Ceri started a new novel yesterday in my presence. She also brought coffee and chocolate croissants with her, which was terribly generous for someone who intended to take the new-novel-plunge. She wrote over 1300 words, which beats some of her NaNo 2003 days hands-down. (It also beat my word count yesterday, but she consoled me by pointing out that I was doing research and editing too. Editing that could have been avoided, of course, if I hadn’t lost track of where I was working. I just can’t believe my stupidity. Anywhats.)

I went out to one of the local pubs with a friend late yesterday afternoon, where we talked about religion, compared the Anglican and Catholic churches, mused about the basic beauty of the Christian faith and mourned the bureaucracy that has crushed the original teachings, and talked about the sex of God vs the gender of Christ (very, very interesting). We were marginally hit upon by the two gentlemen sitting two tables over, which made us both raise our eyebrows and smirk a bit at one another – she’s been married almost four years, I’ve been married almost five. It’s good for the ego. We had two rounds plus some nachos to nibble, and when we finally left I thought it was eight-thirty. Turns out it was nine-thirty (eep!), which meant that HRH was trying manfully to rein in his raging instinct to call out the troops to search for my broken and bleeding body in a ditch somewhere, and her husband had been waiting at his place of employment to be picked up for an hour. Oops. See, God is just so fascinating; this is what happens when I talk about religion and drink cider at the same time.

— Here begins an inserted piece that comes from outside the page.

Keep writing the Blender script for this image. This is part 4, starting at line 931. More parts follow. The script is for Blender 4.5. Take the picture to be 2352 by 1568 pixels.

I wanted to go downtown today and wander through secondhand bookstores, but I feel so guilty about not accomplishing very much yesterday that I’m staying home.

Did I mention I’m over halfway done this book? I’m trying to be impressed, but all I can see is the half not done and due on July 1.

Witches Weekly Questions

Witches Weekly
May 27, 2004: Altar/Shrines

1. Do you have an altar/shrine?

Short answer: yes. Long answer: several. One main altar, which is surrounded by four small wall shelf shrines (two for me, two for HRH). We have a shelf shrine over the mantel with our main deity statues. I have a mirror/flame shrine which I use for writing. I created a small St Brigid shrine which hangs on a wall which is devoted to writing and spirituality.

2. If you do, what objects do you have placed on it and are any of them homemade or natural objects (ex: feathers, rocks, crystals)?

The main altar has a variety of stones for various purposes (i.e., the altar stone which is the heart of our altar, various river stones for healing work), plus hand-made candles, boxes, pouches, and so forth, including a lovely handmade statue of Hecate in her maiden form of the torch-bearer created for me by a student; the wall altars have piles of stones, feathers, acorns, etc, as well as statues; the divinity statues have stones in the offering hollows as well as being surrounded by hand-made Brid’s Crosses and a pile of wheat stalks. My St Brigid shrine has small stones piled in the cup designed for holy water.

3. If you don’t, (you can answer this if you do have one as well) do you have an area where you focus on your spirituality?

Anywhere I go, there I am… It’s good to carry sacred space within you. Being limited to a physical place is dangerous, in my opinion. All the same, it’s nice to have a material focal point, too. If I’m travelling, I use any kind of candle; I consider consecrated flame to be a physical manifestation of my internal sacred space.

4. How do you feel when you are settled at your altar/shrine (or area)?

Depends how I come to it, and the answer I require. Sometimes I’m angry, sometimes, I’m frustrated, sometimes I’m serene. What I get out of it is what I need to get out of it: either relaxed, energised, or even more angry (this last usually depends on how much I need to get accomplished in a given period of time).